The thing that disappoints me isn’t that the alternate ending is bleak, but that it’s so predictable. The constant interplay between what you expect to happen and what actually happens is crucial to a horror movie; it’s the spark that makes them work. The cinematic cut of Get Out ends with a long sequence of set-ups and subversions that starts with Chris’s escape from the basement and just keeps building on itself as images are called back one after the other. The deer head, the tea cup and spoon, the car and the knight helmet, the grandparents, Chris’s inability to kill the wounded deer. It’s exhilarating because it’s like a volley between the moviemakers and the audience: I showed you this, you assumed that, it finally pays off with this, which leads to that….

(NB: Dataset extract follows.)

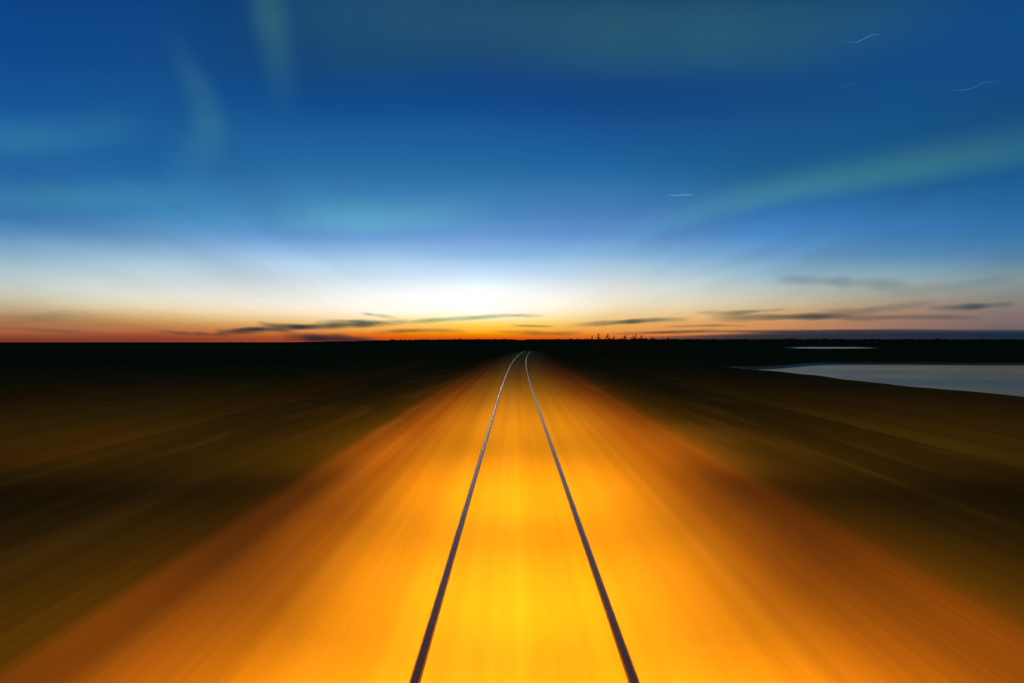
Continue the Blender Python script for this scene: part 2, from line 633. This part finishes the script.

But as soon as I saw the image of Chris over Rose’s body, I instantly pictured a conclusion of cops showing up and either killing him, or his going to prison. The thrill of the end came from seeing that dread be subverted. Seeing it actually play out is like seeing a spectacular 15-minute volley end with one player just calmly watching the ball land on the ground exactly where you’d expect it to hit. And then saying, “That’s pretty bleak, huh? Makes you think.”
I don’t think the original/alternate ending would’ve ruined the movie for me, but it would have knocked my impression of it from “near-genius” down to “clever.” The ending we got is better, and it happens to be more optimistic. Not just because the protagonist makes it out okay, but because instead of showing an ending of what would probably actually happen to someone like him, it rewards the audience with what it knows we’ve all been wanting to see, recognizing that there really is a universal “us.”